Le sentier continue en montant légèrement jusqu’au puits de la mine de Thomassine. Comme pour les aqueducs romains, des puits d’aération puis d’entretien sont construits le long du chemin de l’eau.

Variante mine d’eau de la Thomassine : rejoindre la piste balisée par la droite, contourner la clairière où sont installées quelques ruches : l’association des apiculteurs amateurs y maintient l’apiculture familiale, informe et forme le public.
Avant le parking visiteurs de la Maison de la biodiversité, côté gauche, vous apercevrez la rigole par où s’écoule l’eau de la mine : la mine de la Thomassine, datée du premier captage 1517 et de ses deux branches, est juste en-dessous, dans la propriété. Itinéraire et photos sur Wikiloc par Chris04220. Non loin de là, l’aqueduc de Joannis fera l’objet d’une prochaine visite, et l’article thématique sera complété.

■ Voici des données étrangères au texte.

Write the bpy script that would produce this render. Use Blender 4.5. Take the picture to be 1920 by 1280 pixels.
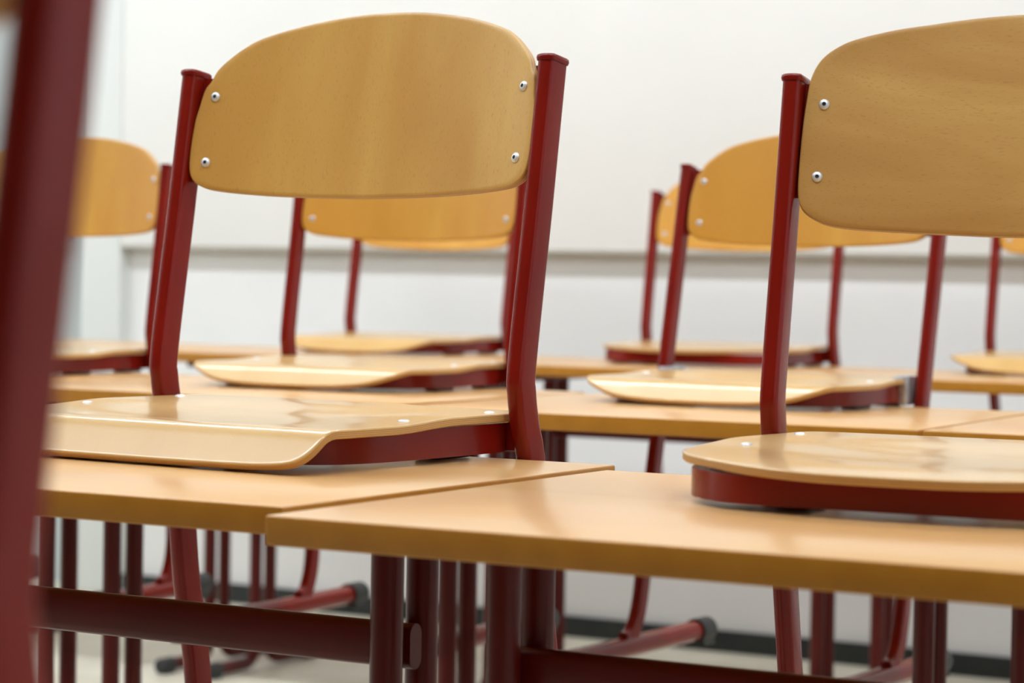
import bpy, bmesh, math
from mathutils import Vector, Matrix

for o in list(bpy.data.objects): bpy.data.objects.remove(o)
S = bpy.context.scene
C = S.collection
K = 0.82                       # survey units -> metres

# ------------------------------------------------------------ camera
PITCH, ROLL, EYE, FPX = -0.02529, 0.01782, 1.07431, 4571.0
cam_data = bpy.data.cameras.new('camera')
cam = bpy.data.objects.new('camera', cam_data); C.objects.link(cam)
cam_data.sensor_width = 36.0
cam_data.lens = FPX / 1920 * 36
cam_data.clip_start = 0.05
cp, sp, cr, sr = math.cos(PITCH), math.sin(PITCH), math.cos(ROLL), math.sin(ROLL)
fwd = Vector((0, cp, sp)); up0 = Vector((0, -sp, cp)); rt0 = Vector((1, 0, 0))
rt = rt0 * cr + up0 * sr; up = up0 * cr - rt0 * sr
M = Matrix((rt, up, -fwd)).transposed().to_4x4()
M.translation = Vector((0, 0, EYE * K))
cam.matrix_world = M
cam_data.dof.use_dof = True
cam_data.dof.focus_distance = 2.72 * K
cam_data.dof.aperture_fstop = 7.0
S.camera = cam

# ------------------------------------------------------------ world, colour
w = bpy.data.worlds.new('world'); S.world = w; w.use_nodes = True
bg = w.node_tree.nodes['Background']
bg.inputs[0].default_value = (0.80, 0.90, 1.0, 1); bg.inputs[1].default_value = 1.2
S.view_settings.view_transform = 'Standard'
S.view_settings.look = 'None'
S.view_settings.gamma = 1
S.view_settings.use_curve_mapping = False
S.view_settings.exposure = 0.0
LAMP = 30.0                     # strength of the ceiling lamps

# ------------------------------------------------------------ materials
def s2l(c):
    return tuple((x / 255 / 12.92 if x / 255 <= .04045 else ((x / 255 + .055) / 1.055) ** 2.4) for x in c) + (1,)

def mat(name, rgb, rough=.5, metal=0, spec=.5, coat=0, emit=None):
    m = bpy.data.materials.new(name); m.use_nodes = True
    b = m.node_tree.nodes['Principled BSDF']
    b.inputs['Base Color'].default_value = s2l(rgb)
    b.inputs['Roughness'].default_value = rough
    b.inputs['Metallic'].default_value = metal
    b.inputs['Specular IOR Level'].default_value = spec
    b.inputs['Coat Weight'].default_value = coat
    b.inputs['Coat Roughness'].default_value = .06
    if emit:
        b.inputs['Emission Color'].default_value = (*emit[0], 1); b.inputs['Emission Strength'].default_value = emit[1]
    return m, b

def noisy(m, b, c1, c2, scale, stretch=(1, 1, 1), detail=3, bump=0, fac=(.35, .65)):
    nt = m.node_tree; N, L = nt.nodes, nt.links
    tc = N.new('ShaderNodeTexCoord'); mp = N.new('ShaderNodeMapping'); mp.inputs['Scale'].default_value = stretch
    nz = N.new('ShaderNodeTexNoise'); nz.inputs['Scale'].default_value = scale; nz.inputs['Detail'].default_value = detail
    cr_ = N.new('ShaderNodeValToRGB')
    cr_.color_ramp.elements[0].position, cr_.color_ramp.elements[1].position = fac
    cr_.color_ramp.elements[0].color = s2l(c1); cr_.color_ramp.elements[1].color = s2l(c2)
    L.new(tc.outputs['Object'], mp.inputs[0]); L.new(mp.outputs[0], nz.inputs[0]); L.new(nz.outputs[0], cr_.inputs[0])
    L.new(cr_.outputs[0], b.inputs['Base Color'])
    if bump:
        bp = N.new('ShaderNodeBump'); bp.inputs['Strength'].default_value = bump; bp.inputs['Distance'].default_value = .002
        L.new(nz.outputs[0], bp.inputs['Height']); L.new(bp.outputs[0], b.inputs['Normal'])
    return cr_, tc

def wood(name, light, dark, fleck, grain='z', rough=.3, coat=.25, fleck_amt=.3, seed=0, big=2.2, spec=.5, dist=.6, along=.12):
    """beech: broad soft figure plus short fine pores, both stretched along the grain"""
    m, b = mat(name, light, rough, spec=spec, coat=coat)
    b.inputs['Coat Roughness'].default_value = .12
    nt = m.node_tree; N, L = nt.nodes, nt.links
    tc = N.new('ShaderNodeTexCoord')
    ax = {'x': 0, 'y': 1, 'z': 2}[grain]
    def field(scale, along, detail, off=0, dist=0):
        mp = N.new('ShaderNodeMapping'); sc = [1, 1, 1]; sc[ax] = along; mp.inputs['Scale'].default_value = sc
        mp.inputs['Location'].default_value = (seed + off, seed * .7, seed * 1.3)
        nz = N.new('ShaderNodeTexNoise'); nz.inputs['Scale'].default_value = scale; nz.inputs['Detail'].default_value = detail
        nz.inputs['Distortion'].default_value = dist
        L.new(tc.outputs['Object'], mp.inputs[0]); L.new(mp.outputs[0], nz.inputs[0]); return nz
    a = field(big * 4, along, 3, 0, dist); f = field(900, .16, 2, 3); g = field(60, .05, 2, 5)
    r1 = N.new('ShaderNodeValToRGB'); r1.color_ramp.elements[0].position = .32; r1.color_ramp.elements[1].position = .68
    r1.color_ramp.elements[0].color = s2l(dark); r1.color_ramp.elements[1].color = s2l(light)
    L.new(a.outputs[0], r1.inputs[0])
    r2 = N.new('ShaderNodeValToRGB'); r2.color_ramp.elements[0].position = .58; r2.color_ramp.elements[1].position = .72
    r2.color_ramp.elements[0].color = (0, 0, 0, 1); r2.color_ramp.elements[1].color = (fleck_amt,) * 3 + (1,)
    L.new(f.outputs[0], r2.inputs[0])
    r3 = N.new('ShaderNodeValToRGB'); r3.color_ramp.elements[0].position = .4; r3.color_ramp.elements[1].position = .7
    r3.color_ramp.elements[0].color = (0, 0, 0, 1); r3.color_ramp.elements[1].color = (.22,) * 3 + (1,)
    L.new(g.outputs[0], r3.inputs[0])
    m1 = N.new('ShaderNodeMixRGB'); m1.inputs[2].default_value = s2l(fleck); L.new(r2.outputs[0], m1.inputs[0]); L.new(r1.outputs[0], m1.inputs[1])
    m2 = N.new('ShaderNodeMixRGB'); m2.inputs[2].default_value = s2l(dark); L.new(r3.outputs[0], m2.inputs[0]); L.new(m1.outputs[0], m2.inputs[1])
    L.new(m2.outputs[0], b.inputs['Base Color'])
    return m

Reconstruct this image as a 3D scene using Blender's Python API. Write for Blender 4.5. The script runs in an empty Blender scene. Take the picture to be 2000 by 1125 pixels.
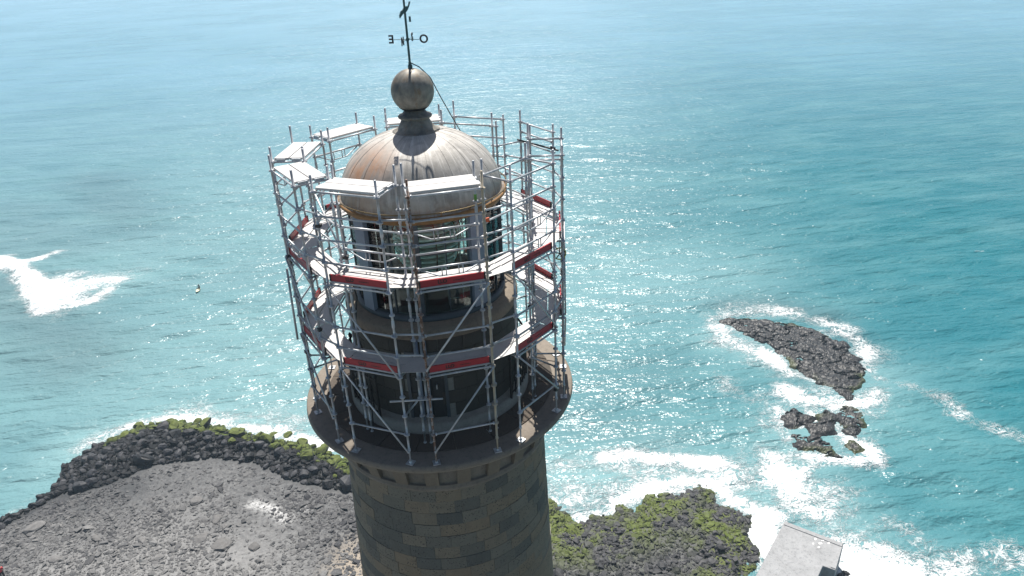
import bpy, bmesh, math, random
import numpy as np
from mathutils import Vector, Matrix, Euler
R = math.radians
rng = np.random.default_rng(7)
random.seed(7)
scene = bpy.context.scene
COL = scene.collection
HG = 47.0            # gallery floor above the sea (m)

# ------------------------------------------------------------------ camera
def set_camera():
    D, h, yaw, pitch, roll, f = 16.2529, 10.6129, 0.1237, 0.4586, -0.0428, 1398.7
    fw = Vector((math.sin(yaw)*math.cos(pitch), math.cos(yaw)*math.cos(pitch), -math.sin(pitch)))
    r = Vector((math.cos(yaw), -math.sin(yaw), 0)); u = r.cross(fw)
    c, s = math.cos(roll), math.sin(roll)
    r2, u2 = r*c + u*s, u*c - r*s
    cd = bpy.data.cameras.new('camera'); cam = bpy.data.objects.new('camera', cd); COL.objects.link(cam)
    m = Matrix((r2, u2, -fw)).transposed().to_4x4()
    m.translation = Vector((0, -D, HG + h)); cam.matrix_world = m
    cd.sensor_width = 36.0; cd.lens = f/2000*36.0; cd.clip_end = 30000; cd.clip_start = 0.1
    scene.camera = cam
set_camera()

# ------------------------------------------------------------------ sky, sun, exposure
SUN_EL, SUN_AZ = 60.0, 6.0       # azimuth from +Y towards +X
world = bpy.data.worlds.new('World'); scene.world = world; world.use_nodes = True
wn = world.node_tree; bg = wn.nodes['Background']
sky = wn.nodes.new('ShaderNodeTexSky'); sky.sky_type = 'NISHITA'; sky.sun_disc = False
sky.sun_elevation = R(SUN_EL); sky.sun_rotation = R(SUN_AZ); sky.air_density = 1.0; sky.dust_density = 1.6
wn.links.new(sky.outputs[0], bg.inputs[0]); bg.inputs[1].default_value = 0.052
sl = bpy.data.lights.new('sun', 'SUN'); sl.energy = 5.0; sl.angle = R(0.53); sl.color = (1.0, 0.955, 0.89)
so = bpy.data.objects.new('sun', sl); COL.objects.link(so)
sd = Vector((math.sin(R(SUN_AZ))*math.cos(R(SUN_EL)), math.cos(R(SUN_AZ))*math.cos(R(SUN_EL)), math.sin(R(SUN_EL))))
so.rotation_euler = sd.to_track_quat('Z', 'Y').to_euler(); so.location = (40, 300, 400)
vs = scene.view_settings; vs.view_transform = 'Standard'; vs.look = 'None'; vs.gamma = 1; vs.exposure = 0.68
scene.cycles.use_denoising = True
scene.cycles.max_bounces = 8; scene.cycles.transparent_max_bounces = 16; scene.cycles.volume_bounces = 1

# ------------------------------------------------------------------ plan of the coast (metres, tower axis = origin, sea level = 0)
FOAM_WIDE = [
  ([(14, 47), (24, 47), (34, 43), (38, 40)], 5.5, .38), ([(38, 47), (41, 41), (42, 34)], 4.8, .55), ([(41, 33), (46, 31), (50, 29)], 4.5, .36),
  ([(45, 78), (47, 70), (52, 62), (50, 57)], 4.8, .48), ([(42, 60), (40, 54), (40, 48)], 4.0, .38), ([(61, 72), (63, 64), (60, 58), (54, 52), (50, 46)], 4.0, .38),
  ([(-44, 67), (-36, 71), (-24, 67), (-15, 61)], 4.0, .42), ([(-70, 117), (-60, 121)], 7.0, .36)]
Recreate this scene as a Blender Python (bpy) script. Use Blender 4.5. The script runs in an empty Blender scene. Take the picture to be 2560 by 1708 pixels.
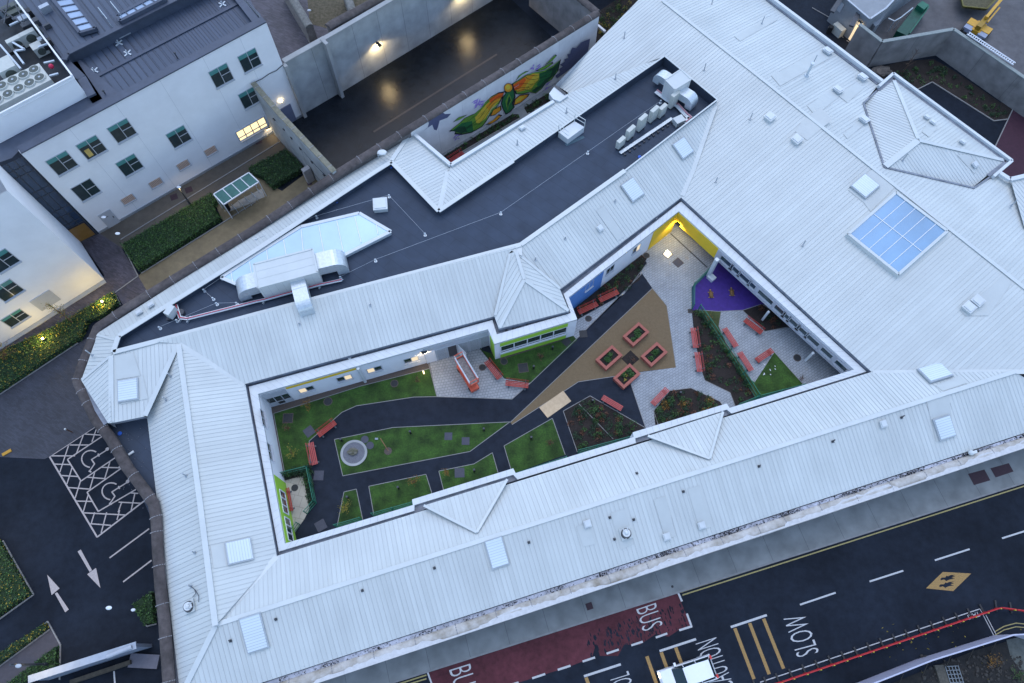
import bpy, math, random
import numpy as np
from mathutils import Vector as V3
from mathutils.geometry import tessellate_polygon
R = math.radians
random.seed(7)
S = bpy.context.scene
COL = S.collection
# ---------------- camera, sky, sun, exposure ----------------
H = 60.0; FP = 1760.0; NY = 1630.0
TILT = math.atan((NY-854)/FP)
cd = bpy.data.cameras.new('camera'); cam = bpy.data.objects.new('camera', cd); COL.objects.link(cam)
cam.location = (0, 0, H); cam.rotation_euler = (TILT, 0, 0)
cd.sensor_width = 36; cd.lens = FP/2560*36; cd.clip_end = 2000; cd.clip_start = 0.5
S.camera = cam
SUN_EL = 62; SUN_AZ = 0
w = bpy.data.worlds.new("World"); S.world = w; w.use_nodes = True
nt = w.node_tree; bg = nt.nodes['Background']
sky = nt.nodes.new('ShaderNodeTexSky'); sky.sky_type = 'NISHITA'; sky.sun_disc = False
sky.sun_elevation = R(SUN_EL); sky.sun_rotation = R(SUN_AZ); sky.air_density = 1.0; sky.dust_density = 1.0; sky.ozone_density = 2.2
nt.links.new(sky.outputs[0], bg.inputs[0]); bg.inputs[1].default_value = 0.15
sl = bpy.data.lights.new('sun', 'SUN'); sl.energy = 0.5; sl.angle = R(80); sl.color = (.84, .93, .98)
so = bpy.data.objects.new('sun', sl); COL.objects.link(so)
so.rotation_euler = (R(3), 0, R(180))
S.view_settings.view_transform = 'Standard'; S.view_settings.look = 'None'
S.view_settings.exposure = 1.0; S.view_settings.gamma = 1
S.render.engine = 'CYCLES'
S.cycles.max_bounces = 5; S.cycles.diffuse_bounces = 2; S.cycles.glossy_bounces = 3
# ---------------- geometry helpers ----------------
def ray(x, y):
    u = x-1280; v = 854-y; c, s = math.cos(TILT), math.sin(TILT)
    d = V3((u, FP*s+v*c, -FP*c+v*s)); return d/(-d.z)
def P(x, y, z=0.0):
    d = ray(x, y); t = H-z
    return V3((d.x*t, d.y*t, z))
def PP(pts, z=0.0):
    return [P(p[0], p[1], p[2] if len(p) > 2 else z) for p in pts]
class Plane:
    def __init__(s, o, n): s.o = V3(o); s.n = V3(n).normalized()
    def px(s, x, y):
        d = ray(x, y); c = V3((0, 0, H)); t = (s.o-c).dot(s.n)/d.dot(s.n); return c+d*t
    def z(s, x, y): return s.o.z-(s.n.x*(x-s.o.x)+s.n.y*(y-s.o.y))/s.n.z
def plane3(a, b, c): 
    n = (b-a).cross(c-a); n = n if n.z > 0 else -n
    return Plane(a, n)
def vplane(a, b):
    d = (b-a); d.z = 0; d.normalize(); return Plane(a, (d.y, -d.x, 0)), d
ORG = {}
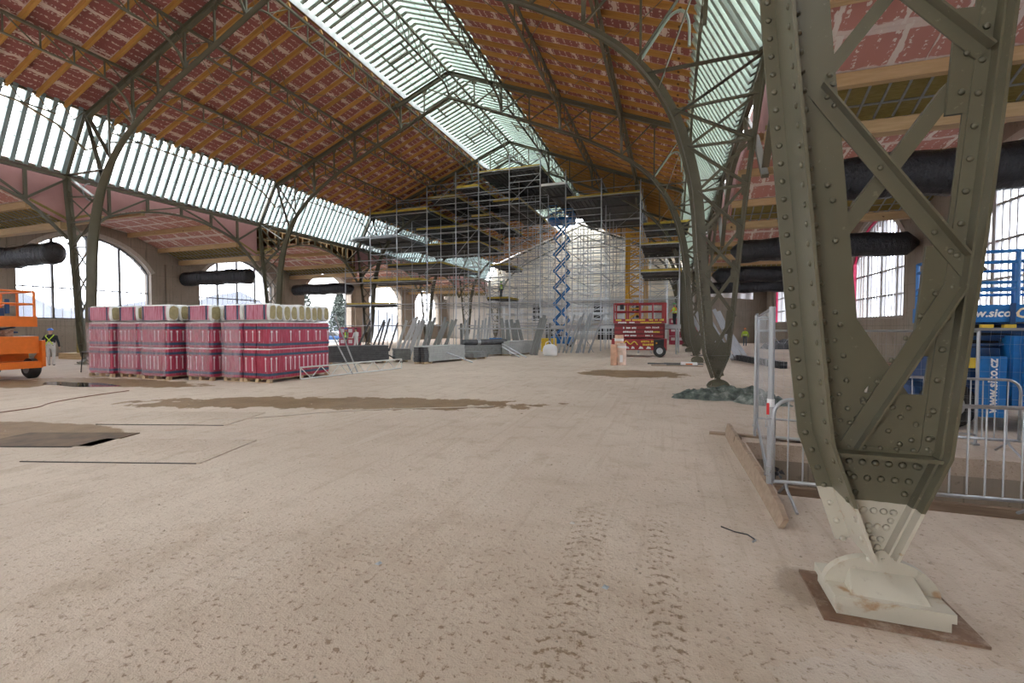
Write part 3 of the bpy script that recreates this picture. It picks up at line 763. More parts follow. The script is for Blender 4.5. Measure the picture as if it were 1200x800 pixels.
# ---------------------------------------------------------------- lattice purlins between the arches
ORD = ['first', 'second', 'third', 'fourth', 'fifth', 'sixth', 'seventh']
def purlin(s, o, k, what, cat='girder'):
    ya, yb = YA[k], YA[k+1]; L = yb - ya
    if o == 0: zu, zl = zroof(0) - .35, 16.5
    else: zu = zroof(o) - .24; zl = zroof(o) - (1.15 if o < 4 else 1.0)
    if o > 13: zu = zroof(o) - .05; zl = zu - .62
    x = s*o
    root = thing('lattice_purlin', 'olive lattice purlin %s, between %s and %s arch' % (what, ORD[k], ORD[k+1]), cat, (CX, ya, 0), 0, 'lattice purlins under the roof')
    b = MB(); b.bar((x, 0, zu), (x, L, zu), .12, .10); build('upper_chord', b, M['steel'], root)
    zi = ato(inner_c, o) + .12 if o > 0 else 15.9
    if o < 13 and o > 0:
        zi = max(zi, zl - 1.3)
        c = [(0, zi), (.25, zi + (zl - zi)*.55), (.9, zl - .06), (1.5, zl)] 
        c = curve(c, 3); pts = [(x, y, z) for y, z in c] + [(x, L - y, z) for y, z in reversed(c)]
    elif o == 0: pts = [(x, 0, zl - .45), (x, .35, zl - .1), (x, .9, zl), (x, L - .9, zl), (x, L - .35, zl - .1), (x, L, zl - .45)]
    else: pts = [(x, 0, zl - 1.25), (x, 1.1, zl - .45), (x, 2.4, zl), (x, L - 2.4, zl), (x, L - 1.1, zl - .45), (x, L, zl - 1.25)]
    b = MB()
    for p, q in zip(pts, pts[1:]): b.bar(p, q, .11, .055)
    if o > 13: b.bar((x, 1.1, zl), (x, L - 1.1, zl), .08, .05)
    build('lower_chord', b, M['steel'], root)
    n = 12 if o > 13 else 10; st = MB() if k > 2 or k == 0 else None
    for j in range(1, n):
        y = L*j/n
        zz = zl if 1.3 < y < L - 1.3 else zl
        if o <= 13:
            if st is None: barobj('post', (x, y, zl), (x, y, zu), .05, .05, M['steel'], root, (0, 1, 0))
            else: st.bar((x, y, zl), (x, y, zu), .05, .05, (0, 1, 0))
    for j in range(n):
        y0, y1 = L*j/n, L*(j+1)/n
        if o > 13: segs = [((x, y0, zu), (x, (y0+y1)/2, zl)), ((x, (y0+y1)/2, zl), (x, y1, zu))]
        else: segs = [((x, y0, zu), (x, y1, zl)) if j >= n/2 else ((x, y0, zl), (x, y1, zu))]
        for p, q in segs:
            if st is None: barobj('diagonal', p, q, .035, .045, M['steel'], root, (1, 0, 0))
            else: st.bar(p, q, .035, .045, (1, 0, 0))
    if st is not None: build('web', st, M['steel'], root, kind='stuff')
PN = {(-1, 13.8): 'along the top of the left side glazing', (-1, 10.35): 'nearest the left eave, below the boards', (-1, 6.95): 'halfway up the left slope', (-1, 3.42): 'at the left edge of the skylight',
      (1, 3.42): 'at the right edge of the skylight', (1, 6.95): 'halfway up the right slope', (1, 10.35): 'nearest the right eave, below the boards', (1, 13.8): 'along the top of the right side glazing', (1, 0): 'under the roof ridge'}
for (s, o), wtxt in PN.items():
    for k in range(0, 4): purlin(s, o, k, wtxt)
# ---------------------------------------------------------------- arched girders over the aisle openings
def arcade(s, k):
    ya, yb = YA[k], YA[k+1]; L = yb - ya; x = s*15.38
    root = thing('arcade_girder', 'olive arched lattice girder over the %s aisle opening between %s and %s arch' % ('left' if s < 0 else 'right', ORD[k], ORD[k+1]), 'girder', (CX, ya, 0), 0, 'arched girders along the aisles')
    def za(y):
        d = y - L/2; return vault(d*.985) - .12 if abs(d) < 4.0 else vault(4.0*.985) - .12 - (abs(d) - 4.0)*1.05
    b = MB(); b.bar((x, 0, 9.22), (x, L, 9.22), .16, .14); build('top_chord', b, M['steel'], root)
    n = 20; b = MB()
    for j in range(n): b.bar((x, L*j/n, za(L*j/n)), (x, L*(j+1)/n, za(L*(j+1)/n)), .18, .10)
    build('arched_chord', b, M['steel'], root)
    ys = [L/2 + d for d in (-3.8, -1.9, 0, 1.9, 3.8)]
    if k < 3:
        for y in ys: barobj('post', (x, y, za(y)), (x, y, 9.2), .12, .12, M['steel'], root, (1, 0, 0))
        for a, b_ in zip(ys, ys[1:]):
            p, q = ((x, a, 9.15), (x, b_, za(b_) + .1)) if a < L/2 - .1 else ((x, a, za(a) + .1), (x, b_, 9.15))
            if a < L/2 - .1: p, q = (x, a, za(a) + .1), (x, b_, 9.15)
            else: p, q = (x, a, 9.15), (x, b_, za(b_) + .1)
            barobj('diagonal', p, q, .08, .10, M['steel'], root, (1, 0, 0))
        barobj('diagonal', (x, 0, 9.15), (x, ys[0], za(ys[0]) + .1), .09, .12, M['steel'], root, (1, 0, 0))
        barobj('diagonal', (x, L, 9.15), (x, ys[-1], za(ys[-1]) + .1), .09, .12, M['steel'], root, (1, 0, 0))
        if s < 0:
            b = MB(); b.path([(x + s*-.1, 1.15 + .0*t, 8.9 - .25*math.sin(t)) if False else (x - s*.12, .95 + .35*math.cos(t), 8.75 + .45*math.sin(t)) for t in (math.pi*.55 + math.pi*.9*q/8 for q in range(9))], .03, 5); build('curved_bracket', b, M['galv'], root)
    else:
        b = MB()
        for y in ys: b.bar((x, y, za(y)), (x, y, 9.2), .12, .12, (1, 0, 0))
        for a, b_ in zip(ys, ys[1:]): b.bar((x, a, 9.15), (x, b_, za(b_)), .08, .1, (1, 0, 0))
        build('web', b, M['steel'], root, kind='stuff')
for s in (-1, 1):
    for k in range(6): arcade(s, k)
# thin wind ties crossing the roof
for j, (s, k) in enumerate(((-1, 1), (-1, 2), (1, 1), (1, 2))):
    root = thing('wind_tie', ['thin crossed tie rods under the left roof slope, second bay', 'thin crossed tie rods under the left roof slope, third bay', 'thin crossed tie rods under the right roof slope, second bay', 'thin crossed tie rods under the right roof slope, third bay'][j], 'tie rods', (CX, 0, 0), 0, 'roof tie rods')
    for oa, ob in ((13.6, 7.0), (10.35, 3.5)):
        for ya, yb in ((YA[k], YA[k+1]), (YA[k+1], YA[k])):
            tubeobj('tie_rod', (s*oa, ya, zroof(oa) - .32), (s*ob, yb, zroof(ob) - .32), .014, M['steel'], root, 6)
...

Revenez jusqu’au puits ; par la gauche cette fois, le sentier va grimper progressivement sur la colline, dans la garrigue, ponctuée parfois de petits poteaux de bois fléchés de vert. En contre-bas, dans le ravin des Tours, je me demande à quelle construction appartiennent ces grosses pierres éparpillées. Un peu plus haut, dans une clairière, une citerne enterrée et un abreuvoir alimentés par une source.